PROBLEM TO WORK ON: Starting at the first line of the entries below, restate each line exactly until you reach the line with "PI = math.pi", and print that one too. Leave the pictures out and stop there.

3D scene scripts
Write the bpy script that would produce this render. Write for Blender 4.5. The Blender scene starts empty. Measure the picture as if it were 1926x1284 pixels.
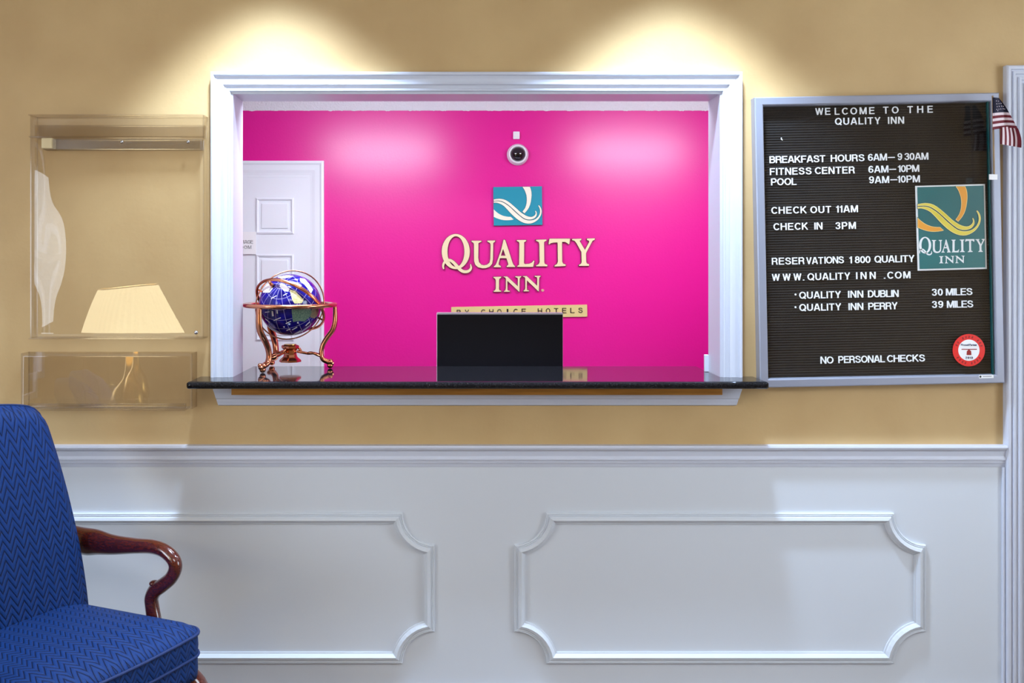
import bpy, bmesh, math, random
from mathutils import Vector, Matrix
random.seed(7)
C = bpy.context.scene.collection
S = bpy.context.scene
PI = math.pi

# ------------------------------------------------------------------ camera, world, lights
F = 1830.0                      # focal length in pixels of the 1926 px wide frame
CX, CY, CH = 860.0, 490.0, 1.42 # principal point in the frame, camera height (m)
cd = bpy.data.cameras.new('camera'); cam = bpy.data.objects.new('camera', cd); C.objects.link(cam)
cam.location = (0, -3.0, CH); cam.rotation_euler = (PI/2, 0, 0)
cd.sensor_width = 36; cd.lens = F/1926*36
cd.shift_x = (963-CX)/1926; cd.shift_y = -(642-CY)/1926
cd.clip_start = .05
S.camera = cam
S.view_settings.view_transform = 'Standard'; S.view_settings.look = 'None'
S.view_settings.gamma = 1; S.view_settings.use_curve_mapping = False
S.view_settings.exposure = 0.0
w = bpy.data.worlds.new('world'); S.world = w; w.use_nodes = True
w.node_tree.nodes['Background'].inputs[0].default_value = (.78, .88, 1, 1)
w.node_tree.nodes['Background'].inputs[1].default_value = 7
try: S.cycles.use_denoising = True
except Exception: pass
S.cycles.max_bounces = 8; S.cycles.transparent_max_bounces = 40

def light(kind, loc, power, col=(1,1,1), rot=(0,0,0), **kw):
    l = bpy.data.lights.new('light', kind); l.energy = power; l.color = col
    for k, v in kw.items(): setattr(l, k, v)
    o = bpy.data.objects.new('light', l); C.objects.link(o); o.location = loc; o.rotation_euler = rot
    return o
LOBBY_CEIL = 2.66
SPOTX = ((520-CX)/610, (1265-CX)/610)
for x in SPOTX:      # the two recessed downlights that graze the wall above the window
    light('SPOT', (x, -.38, LOBBY_CEIL-.03), 215, (.58, .75, 1), (0,0,0), spot_size=math.radians(86), spot_blend=.5, shadow_soft_size=.07)
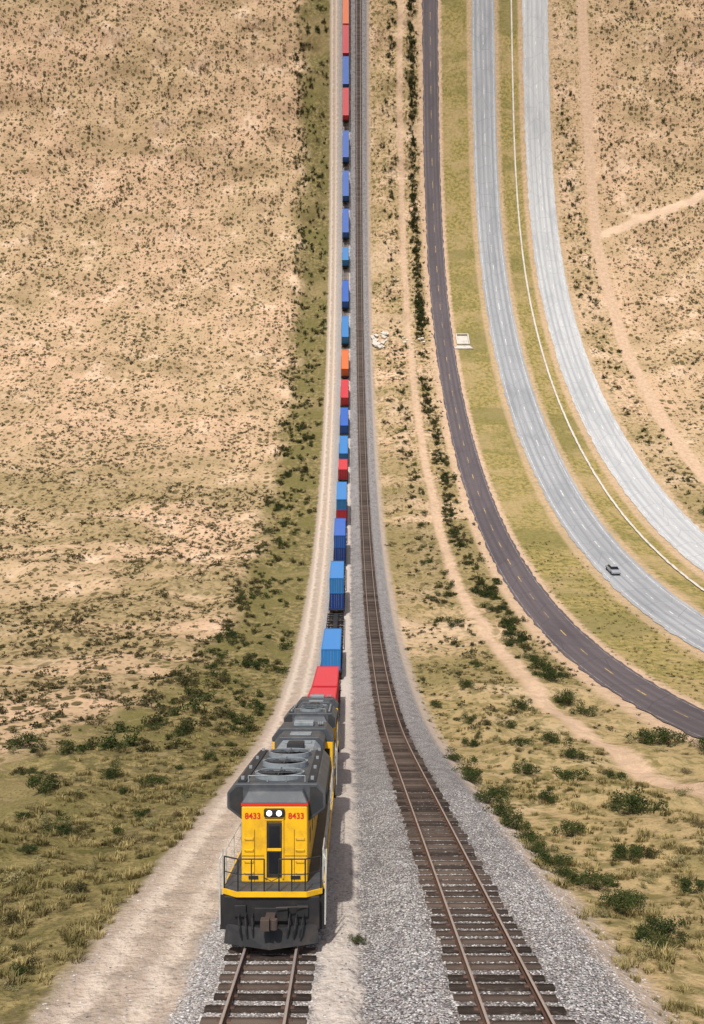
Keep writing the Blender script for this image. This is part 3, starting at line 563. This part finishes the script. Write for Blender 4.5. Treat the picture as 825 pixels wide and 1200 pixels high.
grc=coll('grass_variants',[tuft('tuft_%d'%i,90+i,50,0.30,0.30) for i in range(5)])
stc=coll('stone_variants',[stone('stone_%d'%i,i) for i in range(5)])
def fpts(x0,x1,s0,s1,dens,clump,bias):
    n=int((x1-x0)*(s1-s0)*dens); X=U(x0,x1,n); S=U(s0,s1,n); pr=np.clip(0.5+bias+clump*(0.5*nf4(X,S)+0.5*nf5(X,S)),0,1); k_=U(0,1,n)<pr; return X[k_],S[k_]
A=[fpts(-185,-17,60,600,0.44,0.4,0.05),fpts(103,195,60,600,0.50,0.4,0.05),fpts(85.5,96,20,600,0.26,0.3,0.0),fpts(9,30,60,600,0.20,0.5,-0.03)]
A.append(fpts(-150,-18,80,240,0.28,0.8,-0.05)); A.append(fpts(-60,-18,20,100,0.15,0.5,0.0))
X=np.concatenate([a[0] for a in A]); S=np.concatenate([a[1] for a in A])
ok=~((X>19.8)&(X<23.2))&~((X>95.8)&(X<100.2))&~((X>100)&(np.abs(S-373-(X-101)*0.44)<2.5)); X=X[ok];S=S[ok]
sc=0.28+0.55*U(0,1,len(X))**1.9; big=U(0,1,len(X))<0.02; sc[big]*=1.7
scatter('desert_scrub',X,S,sc,far_s)
n=900; s=U(85,345,n); x=25.8+rng.normal(0,1.1,n)+0.8*np.sin(s/17); kp=U(0,1,n)<0.5+0.45*nf1(x*0,s); 
n2=800; s2=U(318,620,n2); x2=26.2+rng.normal(0,0.9,n2)
n3=2100; s3=U(60,620,n3); x3=-U(9,22,n3); k3=U(0,1,n3)<0.45+0.4*nf4(x3,s3)
n4=350; s4=U(100,620,n4); x4=17.0+rng.normal(0,1.6,n4)
n5=200; s5=U(100,450,n5); x5=np.clip(90+rng.normal(0,2.5,n5),86,95.5)
x=np.concatenate([x[kp],x2,x3[k3],x4,x5]); s=np.concatenate([s[kp],s2,s3[k3],s4,s5])
ok=~((x>20)&(x<23)); x=x[ok]; s=s[ok]
scatter('green_shrubs',x,s,0.5+0.8*U(0,1,len(x))**1.5,coll('verge_variants',[shrub('verge_a%d'%i,120+i,380,0.095,grn if i%2 else shm,0.8) for i in range(4)]))
near=[(7.9,58,1.0),(8.1,53,1.1),(8.0,50,0.9),(7.9,44,0.9),(8.1,41.5,1.0),(8.4,39,1.0),(8.5,36.5,0.9),(8.8,35,0.8),(8.8,33,0.95),(9.1,30.5,0.7),(9.6,30,0.8),(8.7,31.4,0.6),(9.7,27.5,0.85),(10.5,25.6,0.8),(10.4,28.5,0.7),(10,24.5,0.6),(15.2,41.5,1.4),(14.2,50,1.2),(12.5,55,1.0),(27.6,66,2.0),(25.6,67,1.6),(29,63,1.5),(28.7,60,1.3),(18,52,1.0),(24.5,86,1.8),(24.0,92,1.8),(24.8,80,1.5),(18.8,83,1.3),(15.2,72,1.2),(17.3,66,1.1),(13.8,62,1.0),(-12.5,49,1.0),(-17.5,44,1.1),(-13.8,33,0.6),(-21,58,1.2),(-26,62,1.5),(-12.6,24,0.5),(-14.5,38,0.9),(24.6,100,1.6),(25.5,108,1.7),(24.2,115,1.5),(25.8,125,1.7),(25.1,135,1.6),(26.0,146,1.7),(10.8,37.5,0.8),(12.1,33.5,0.9),(13.2,29.5,0.7),(11.4,22.6,0.6),(9.5,47,0.9),(11.5,44.5,0.8),(16.8,58,1.1),(10.4,66,1.0),(11.9,75,1.1),(9.5,84,1.0),(13.5,90,1.2),(-11,41,0.7),(-16,52,0.9),(-10.5,58,0.8),(-14,66,1.0),(-19,72,1.1),(-11,76,0.9)]
nr=np.array(near); scatter('shrub_thicket',nr[:,0],nr[:,1],nr[:,2]*0.9,near_s)
scatter('weed',[0.25],[23.8],np.array([0.28]),near_s)
n=1100; x=np.concatenate([-U(8.8,30,n),U(8.6,29,n)]); s=np.concatenate([15+110*U(0,1,n)**1.3,15+115*U(0,1,n)**1.3]); kp=U(0,1,2*n)<0.45+0.4*nf4(x,s); kp&=~((x>19.8)&(x<23.2))
scatter('sagebrush',x[kp],s[kp],0.15+0.45*U(0,1,kp.sum())**1.8,mid_s)
def gpts(x0,x1,s0,s1,d,b=0.1):
    n=int(abs(x1-x0)*(s1-s0)*d); x=U(x0,x1,n); s=U(s0,s1,n); k_=U(0,1,n)<0.5+b+0.6*(0.5*nf4(x,s)+0.6*nf3(x,s)); return x[k_],s[k_]
G=[gpts(-17,-7.9,12,50,8,0.0),gpts(-20,-7.9,50,110,3,0.0),gpts(7.9,18,12,50,7,0.0),gpts(8,20,50,110,2,-0.05),gpts(38,50,80,180,1,0.2)]
x=np.concatenate([a[0] for a in G]); s=np.concatenate([a[1] for a in G])
scatter('grass',x,s,0.4+1.0*U(0,1,len(x))**2.0,grc)
def st(x0,x1,s0,s1,d):
    n=int((x1-x0)*(s1-s0)*d); return U(x0,x1,n),U(s0,s1,n)
G=[st(-4.5,-0.95,17,30,150),st(0.35,7.6,17,30,150),st(0.35,7.6,30,45,60),st(-4.5,-0.95,30,40,40),st(-8.2,-4.5,15,36,9),st(7.4,8.6,15,40,45),st(-0.95,0.35,17,30,25)]
x=np.concatenate([a[0] for a in G]); s=np.concatenate([a[1] for a in G])
scatter('gravel',x,s,0.018+0.030*U(0,1,len(x)),stc,sink=0.2)
# ------------------------------------------------------------------ light, camera
el=math.radians(52)
d=Vector((-0.22,-0.85,0)).normalized()*math.cos(el)+Vector((0,0,math.sin(el)))
sl=bpy.data.lights.new('sun','SUN'); sl.energy=4.2; sl.angle=math.radians(1.5); sl.color=(1,0.955,0.885)
so=bpy.data.objects.new('sun',sl); scene.collection.objects.link(so); so.rotation_euler=d.to_track_quat('Z','Y').to_euler(); so.location=(0,0,60)
w=bpy.data.worlds.new('World'); scene.world=w; w.use_nodes=True; nt=w.node_tree; sk=nt.nodes.new('ShaderNodeTexSky'); sk.sky_type='NISHITA'; sk.sun_disc=False; sk.sun_elevation=el; sk.sun_rotation=math.atan2(d.x,d.y); sk.dust_density=2.5
nt.links.new(sk.outputs[0],nt.nodes['Background'].inputs[0]); nt.nodes['Background'].inputs[1].default_value=0.11
cam=bpy.data.cameras.new('camera'); co=bpy.data.objects.new('camera',cam); scene.collection.objects.link(co); co.location=(0,0,9.7); co.rotation_euler=(math.radians(90),0,0)
cam.sensor_fit='VERTICAL'; cam.sensor_height=36; cam.sensor_width=24.75; cam.lens=27; cam.shift_y=140/1200; cam.shift_x=3.5/1200; cam.clip_end=3000
scene.camera=co
scene.view_settings.view_transform='Standard'; scene.view_settings.look='None'; scene.view_settings.exposure=0
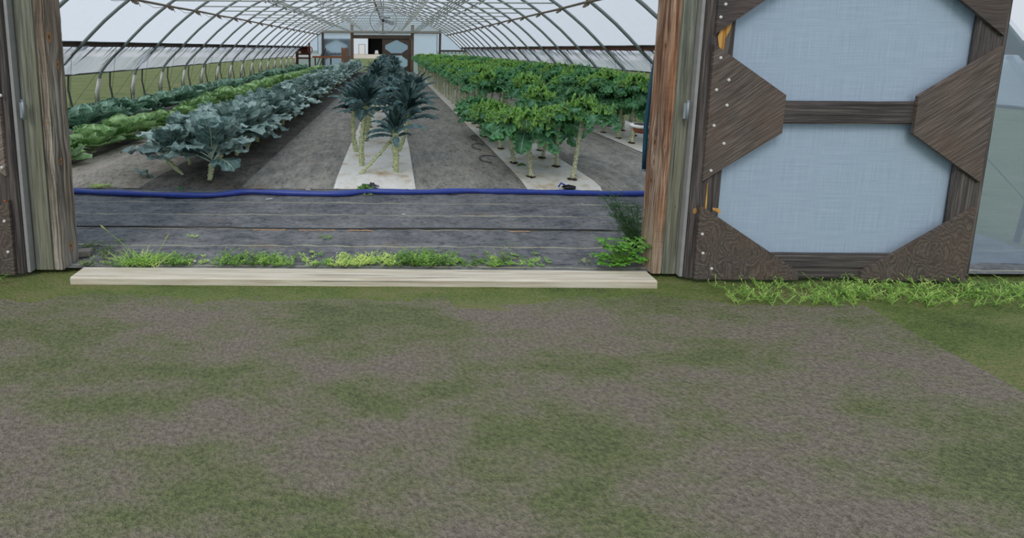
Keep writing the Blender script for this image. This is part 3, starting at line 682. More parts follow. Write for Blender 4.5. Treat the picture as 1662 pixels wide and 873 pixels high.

FULL OUTPUT:
Write the bpy script that would produce this render. Write for Blender 4.5. The Blender scene starts empty. Measure the picture as if it were 1926x1284 pixels.
import bpy, bmesh, math, random
from mathutils import Vector, Matrix
random.seed(7)
C = bpy.context.scene.collection
S = bpy.context.scene
PI = math.pi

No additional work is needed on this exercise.